**REQUIRED WORK:** Below are some records. Copy every line in them that holds "follow".

**SUPPLIED RECORDS:**
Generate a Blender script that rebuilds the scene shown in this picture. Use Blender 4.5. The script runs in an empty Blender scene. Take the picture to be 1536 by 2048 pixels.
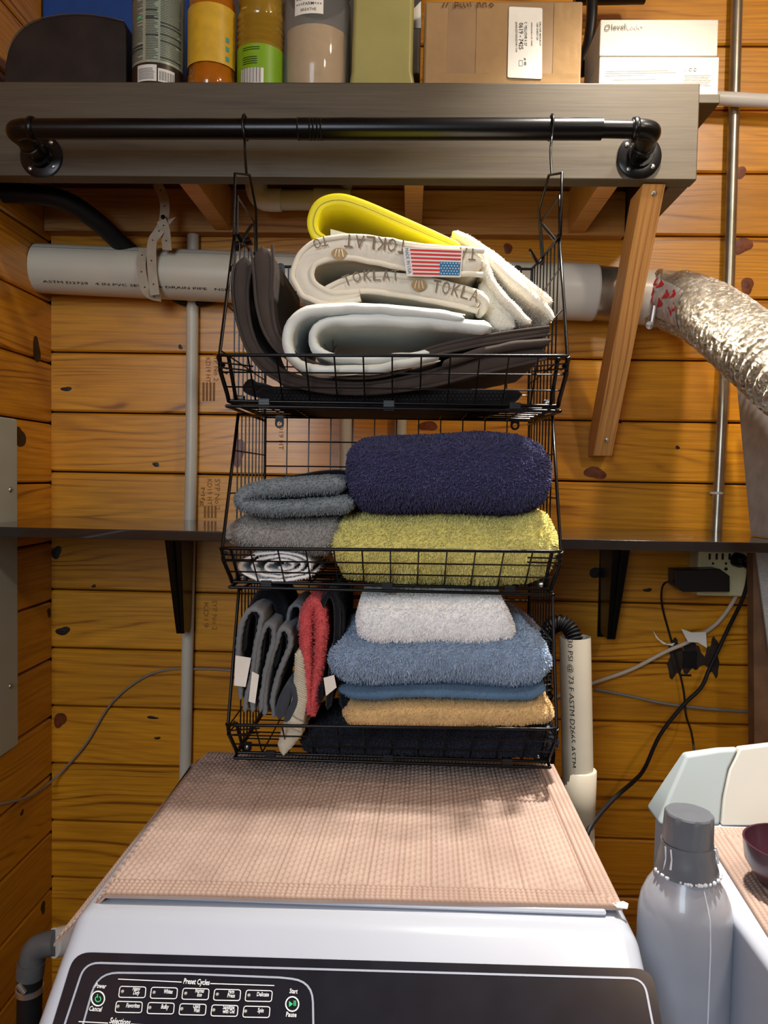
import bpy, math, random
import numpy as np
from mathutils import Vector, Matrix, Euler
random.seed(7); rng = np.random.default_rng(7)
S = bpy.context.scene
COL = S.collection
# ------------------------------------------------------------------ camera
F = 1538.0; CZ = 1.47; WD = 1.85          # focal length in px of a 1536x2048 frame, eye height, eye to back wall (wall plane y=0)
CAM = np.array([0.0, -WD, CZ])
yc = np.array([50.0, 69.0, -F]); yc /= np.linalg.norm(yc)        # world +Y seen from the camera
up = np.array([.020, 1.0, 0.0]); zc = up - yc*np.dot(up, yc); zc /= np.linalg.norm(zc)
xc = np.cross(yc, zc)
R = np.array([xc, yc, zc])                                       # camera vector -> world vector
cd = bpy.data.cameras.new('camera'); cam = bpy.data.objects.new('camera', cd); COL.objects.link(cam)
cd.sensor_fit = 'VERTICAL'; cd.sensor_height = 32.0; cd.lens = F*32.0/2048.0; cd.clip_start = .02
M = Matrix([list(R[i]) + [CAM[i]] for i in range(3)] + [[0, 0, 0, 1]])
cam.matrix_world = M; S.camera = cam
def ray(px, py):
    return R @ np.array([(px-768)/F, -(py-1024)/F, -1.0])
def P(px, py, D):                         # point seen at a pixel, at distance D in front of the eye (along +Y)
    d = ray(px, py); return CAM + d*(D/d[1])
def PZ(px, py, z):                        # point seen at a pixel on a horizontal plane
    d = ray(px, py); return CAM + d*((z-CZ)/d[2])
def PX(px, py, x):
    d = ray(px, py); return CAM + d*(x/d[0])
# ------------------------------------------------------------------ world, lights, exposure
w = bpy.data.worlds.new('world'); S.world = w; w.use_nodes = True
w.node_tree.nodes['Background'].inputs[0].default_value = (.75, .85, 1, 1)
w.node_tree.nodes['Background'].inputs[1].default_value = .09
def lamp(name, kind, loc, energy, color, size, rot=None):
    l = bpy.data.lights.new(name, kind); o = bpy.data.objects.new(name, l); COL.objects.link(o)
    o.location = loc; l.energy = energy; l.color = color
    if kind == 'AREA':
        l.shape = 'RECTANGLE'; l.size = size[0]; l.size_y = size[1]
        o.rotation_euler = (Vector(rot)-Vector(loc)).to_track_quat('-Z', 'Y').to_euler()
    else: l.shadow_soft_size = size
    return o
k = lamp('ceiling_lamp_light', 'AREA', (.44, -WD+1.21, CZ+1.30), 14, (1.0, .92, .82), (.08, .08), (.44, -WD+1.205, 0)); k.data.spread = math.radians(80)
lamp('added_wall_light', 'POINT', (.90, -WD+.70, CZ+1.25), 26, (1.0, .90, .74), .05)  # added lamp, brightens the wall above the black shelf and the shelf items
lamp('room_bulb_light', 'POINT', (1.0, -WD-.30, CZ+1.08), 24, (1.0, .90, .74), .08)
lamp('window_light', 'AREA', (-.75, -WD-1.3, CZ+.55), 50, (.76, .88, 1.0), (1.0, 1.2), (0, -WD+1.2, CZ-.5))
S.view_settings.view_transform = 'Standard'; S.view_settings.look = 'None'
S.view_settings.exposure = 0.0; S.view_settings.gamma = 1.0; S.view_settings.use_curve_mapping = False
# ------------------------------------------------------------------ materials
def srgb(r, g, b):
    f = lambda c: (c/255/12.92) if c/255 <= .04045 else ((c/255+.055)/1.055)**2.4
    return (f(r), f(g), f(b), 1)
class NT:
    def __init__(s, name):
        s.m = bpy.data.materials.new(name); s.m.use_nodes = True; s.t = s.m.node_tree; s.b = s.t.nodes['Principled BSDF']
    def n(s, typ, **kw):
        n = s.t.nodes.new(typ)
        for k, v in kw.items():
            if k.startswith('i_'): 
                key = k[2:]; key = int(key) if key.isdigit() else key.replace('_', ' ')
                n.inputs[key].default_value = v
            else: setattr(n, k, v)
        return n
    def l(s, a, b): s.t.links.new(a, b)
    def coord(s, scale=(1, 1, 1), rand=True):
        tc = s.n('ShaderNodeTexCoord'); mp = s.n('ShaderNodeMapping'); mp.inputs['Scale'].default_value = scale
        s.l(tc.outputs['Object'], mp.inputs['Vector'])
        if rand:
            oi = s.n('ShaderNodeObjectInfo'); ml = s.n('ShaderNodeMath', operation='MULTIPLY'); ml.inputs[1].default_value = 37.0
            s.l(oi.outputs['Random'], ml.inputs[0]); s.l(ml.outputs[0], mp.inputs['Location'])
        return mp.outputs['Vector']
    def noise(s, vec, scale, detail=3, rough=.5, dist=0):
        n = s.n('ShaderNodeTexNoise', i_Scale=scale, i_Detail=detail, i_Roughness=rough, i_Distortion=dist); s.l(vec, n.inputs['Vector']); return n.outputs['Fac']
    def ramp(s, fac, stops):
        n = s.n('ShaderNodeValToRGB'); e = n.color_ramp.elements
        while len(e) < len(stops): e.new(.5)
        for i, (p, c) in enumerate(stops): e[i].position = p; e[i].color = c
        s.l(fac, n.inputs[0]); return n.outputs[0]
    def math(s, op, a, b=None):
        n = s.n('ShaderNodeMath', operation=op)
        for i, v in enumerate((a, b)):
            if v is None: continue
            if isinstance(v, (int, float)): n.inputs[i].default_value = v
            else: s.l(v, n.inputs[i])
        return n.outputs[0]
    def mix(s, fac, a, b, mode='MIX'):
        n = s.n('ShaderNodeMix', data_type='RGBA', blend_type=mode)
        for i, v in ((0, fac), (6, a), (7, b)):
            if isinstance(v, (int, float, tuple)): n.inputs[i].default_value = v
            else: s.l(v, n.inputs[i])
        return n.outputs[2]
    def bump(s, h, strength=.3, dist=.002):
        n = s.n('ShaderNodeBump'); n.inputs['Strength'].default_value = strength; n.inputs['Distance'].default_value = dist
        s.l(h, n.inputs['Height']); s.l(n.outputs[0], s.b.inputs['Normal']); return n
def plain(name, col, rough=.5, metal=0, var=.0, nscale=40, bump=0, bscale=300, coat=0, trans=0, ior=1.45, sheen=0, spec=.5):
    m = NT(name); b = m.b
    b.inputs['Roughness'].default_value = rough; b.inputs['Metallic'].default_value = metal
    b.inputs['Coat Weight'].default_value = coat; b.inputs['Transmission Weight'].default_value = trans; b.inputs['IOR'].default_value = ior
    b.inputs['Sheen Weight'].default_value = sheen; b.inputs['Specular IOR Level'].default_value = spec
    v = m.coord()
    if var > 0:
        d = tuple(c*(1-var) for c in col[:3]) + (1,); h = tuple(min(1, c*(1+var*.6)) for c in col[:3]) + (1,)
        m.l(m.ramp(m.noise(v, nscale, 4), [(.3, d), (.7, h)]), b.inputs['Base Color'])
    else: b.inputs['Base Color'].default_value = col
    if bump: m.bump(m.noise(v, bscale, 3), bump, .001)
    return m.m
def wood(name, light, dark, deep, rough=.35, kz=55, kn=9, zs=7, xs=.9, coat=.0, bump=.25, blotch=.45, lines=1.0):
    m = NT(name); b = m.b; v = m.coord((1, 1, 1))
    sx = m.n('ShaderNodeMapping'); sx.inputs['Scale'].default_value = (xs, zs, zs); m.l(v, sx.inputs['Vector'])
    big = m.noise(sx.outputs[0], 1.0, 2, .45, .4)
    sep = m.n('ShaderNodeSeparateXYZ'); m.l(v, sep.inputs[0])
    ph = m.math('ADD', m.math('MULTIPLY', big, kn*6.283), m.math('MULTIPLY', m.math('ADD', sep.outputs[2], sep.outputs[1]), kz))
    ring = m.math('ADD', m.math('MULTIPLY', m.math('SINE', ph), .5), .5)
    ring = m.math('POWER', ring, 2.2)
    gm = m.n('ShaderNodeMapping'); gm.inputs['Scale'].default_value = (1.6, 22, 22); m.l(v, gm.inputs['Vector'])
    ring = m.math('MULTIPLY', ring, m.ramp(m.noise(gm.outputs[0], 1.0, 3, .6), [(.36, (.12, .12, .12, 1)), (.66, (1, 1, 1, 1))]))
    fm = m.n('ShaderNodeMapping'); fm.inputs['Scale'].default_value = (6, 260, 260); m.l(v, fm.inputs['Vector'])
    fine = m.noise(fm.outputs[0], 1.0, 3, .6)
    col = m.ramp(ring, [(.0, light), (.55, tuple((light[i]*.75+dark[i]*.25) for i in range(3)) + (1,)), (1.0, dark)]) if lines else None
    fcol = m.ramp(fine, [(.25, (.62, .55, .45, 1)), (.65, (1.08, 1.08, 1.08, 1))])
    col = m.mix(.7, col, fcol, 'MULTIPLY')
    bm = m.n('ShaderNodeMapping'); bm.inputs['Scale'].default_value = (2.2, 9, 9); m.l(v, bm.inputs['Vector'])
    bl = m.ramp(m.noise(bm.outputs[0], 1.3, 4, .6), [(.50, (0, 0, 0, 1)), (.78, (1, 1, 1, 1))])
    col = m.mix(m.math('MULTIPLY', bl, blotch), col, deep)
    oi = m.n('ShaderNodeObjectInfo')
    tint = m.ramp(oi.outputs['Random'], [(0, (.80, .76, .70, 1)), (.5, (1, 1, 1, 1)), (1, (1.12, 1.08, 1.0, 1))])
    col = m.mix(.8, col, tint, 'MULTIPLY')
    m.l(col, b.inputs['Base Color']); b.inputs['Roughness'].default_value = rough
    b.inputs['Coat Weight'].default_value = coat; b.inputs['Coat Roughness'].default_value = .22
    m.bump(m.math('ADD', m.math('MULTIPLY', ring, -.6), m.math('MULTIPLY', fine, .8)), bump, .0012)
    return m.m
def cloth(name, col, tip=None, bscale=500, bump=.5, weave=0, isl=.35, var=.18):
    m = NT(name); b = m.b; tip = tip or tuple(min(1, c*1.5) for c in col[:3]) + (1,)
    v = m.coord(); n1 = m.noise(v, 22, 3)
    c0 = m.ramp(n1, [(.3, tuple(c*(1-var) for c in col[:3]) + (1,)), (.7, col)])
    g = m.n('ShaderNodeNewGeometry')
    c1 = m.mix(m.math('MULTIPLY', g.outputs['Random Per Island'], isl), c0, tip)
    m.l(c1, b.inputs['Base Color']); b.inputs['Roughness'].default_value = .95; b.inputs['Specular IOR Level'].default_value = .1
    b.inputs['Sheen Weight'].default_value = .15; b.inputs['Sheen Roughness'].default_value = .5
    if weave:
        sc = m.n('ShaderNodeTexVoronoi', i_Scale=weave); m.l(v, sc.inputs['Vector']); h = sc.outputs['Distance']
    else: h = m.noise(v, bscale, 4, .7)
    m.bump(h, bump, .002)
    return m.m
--
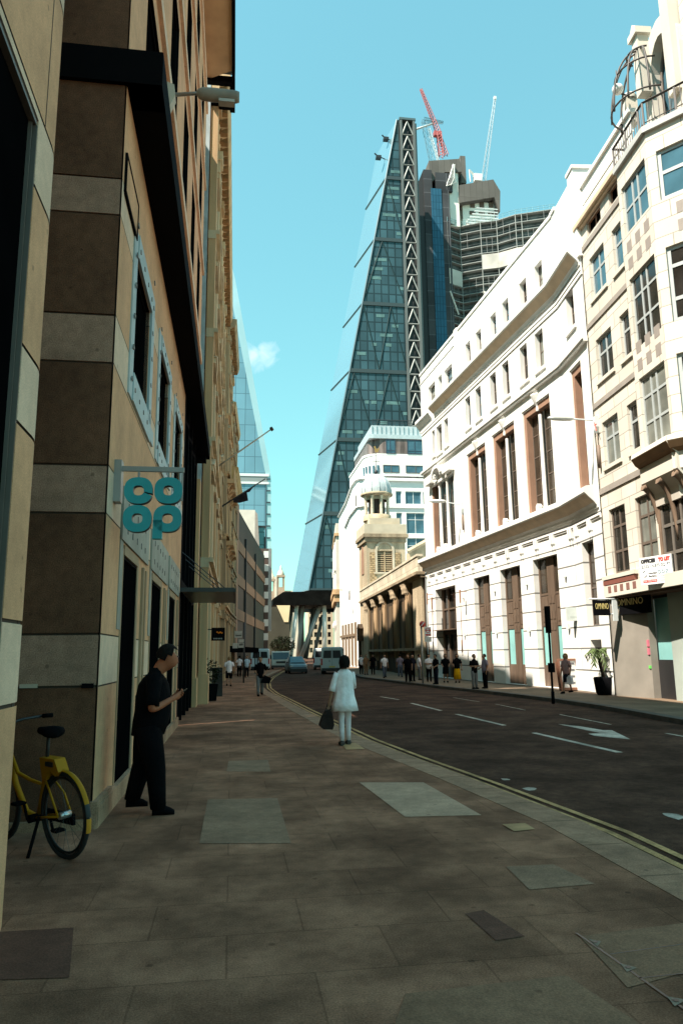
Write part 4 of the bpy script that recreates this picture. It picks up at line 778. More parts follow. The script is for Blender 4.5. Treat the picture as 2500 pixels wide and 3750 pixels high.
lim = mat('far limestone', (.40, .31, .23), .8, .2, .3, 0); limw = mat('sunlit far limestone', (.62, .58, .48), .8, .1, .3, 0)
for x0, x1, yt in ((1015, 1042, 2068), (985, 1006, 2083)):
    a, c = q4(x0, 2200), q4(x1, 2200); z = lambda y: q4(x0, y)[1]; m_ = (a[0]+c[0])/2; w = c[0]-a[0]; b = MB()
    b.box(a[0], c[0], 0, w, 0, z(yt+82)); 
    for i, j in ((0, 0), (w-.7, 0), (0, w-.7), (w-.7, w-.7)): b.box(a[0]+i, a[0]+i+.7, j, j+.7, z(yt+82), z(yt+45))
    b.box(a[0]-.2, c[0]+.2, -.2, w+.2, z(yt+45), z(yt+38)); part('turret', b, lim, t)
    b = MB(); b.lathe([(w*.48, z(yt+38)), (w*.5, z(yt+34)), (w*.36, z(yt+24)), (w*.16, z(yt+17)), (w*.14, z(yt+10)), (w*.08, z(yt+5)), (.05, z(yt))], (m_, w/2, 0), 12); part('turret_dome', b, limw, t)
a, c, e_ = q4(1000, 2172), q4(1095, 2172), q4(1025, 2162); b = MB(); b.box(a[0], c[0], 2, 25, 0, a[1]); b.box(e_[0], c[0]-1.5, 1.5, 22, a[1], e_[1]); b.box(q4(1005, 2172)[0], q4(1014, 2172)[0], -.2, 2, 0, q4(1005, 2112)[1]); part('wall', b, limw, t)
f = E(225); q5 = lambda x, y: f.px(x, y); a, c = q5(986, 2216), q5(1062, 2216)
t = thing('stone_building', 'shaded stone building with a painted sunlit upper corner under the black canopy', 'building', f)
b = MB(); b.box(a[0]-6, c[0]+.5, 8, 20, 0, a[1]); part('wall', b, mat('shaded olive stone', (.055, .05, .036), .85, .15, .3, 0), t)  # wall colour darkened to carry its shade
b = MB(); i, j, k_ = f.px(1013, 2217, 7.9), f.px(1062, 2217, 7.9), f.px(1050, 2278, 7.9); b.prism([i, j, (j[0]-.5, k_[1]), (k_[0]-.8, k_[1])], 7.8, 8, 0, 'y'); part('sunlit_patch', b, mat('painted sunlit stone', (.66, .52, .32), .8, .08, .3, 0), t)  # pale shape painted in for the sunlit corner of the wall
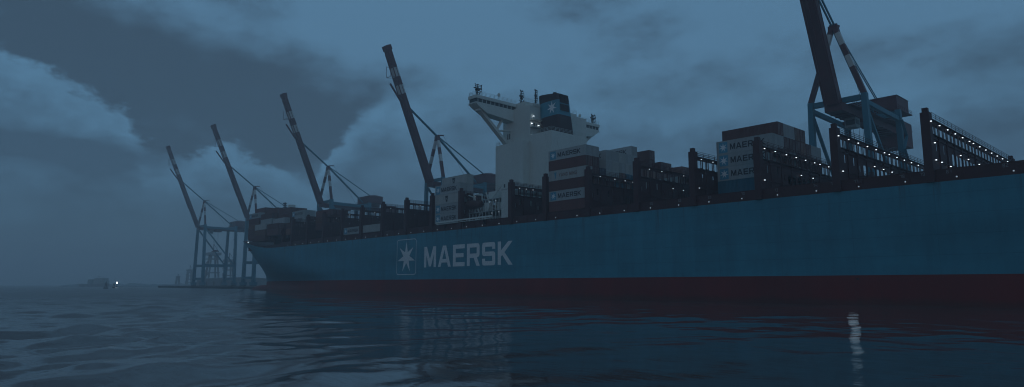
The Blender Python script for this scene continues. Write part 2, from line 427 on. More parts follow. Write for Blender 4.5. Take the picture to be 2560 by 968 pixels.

**FULL SOLUTION:**
Write part 4 of the bpy script that recreates this picture. It picks up at line 778. More parts follow. The script is for Blender 4.5. Treat the picture as 2500 pixels wide and 3750 pixels high.
The Blender Python script for this scene continues. Write part 2, from line 427 on. More parts follow. Write for Blender 4.5. Take the picture to be 2560 by 968 pixels.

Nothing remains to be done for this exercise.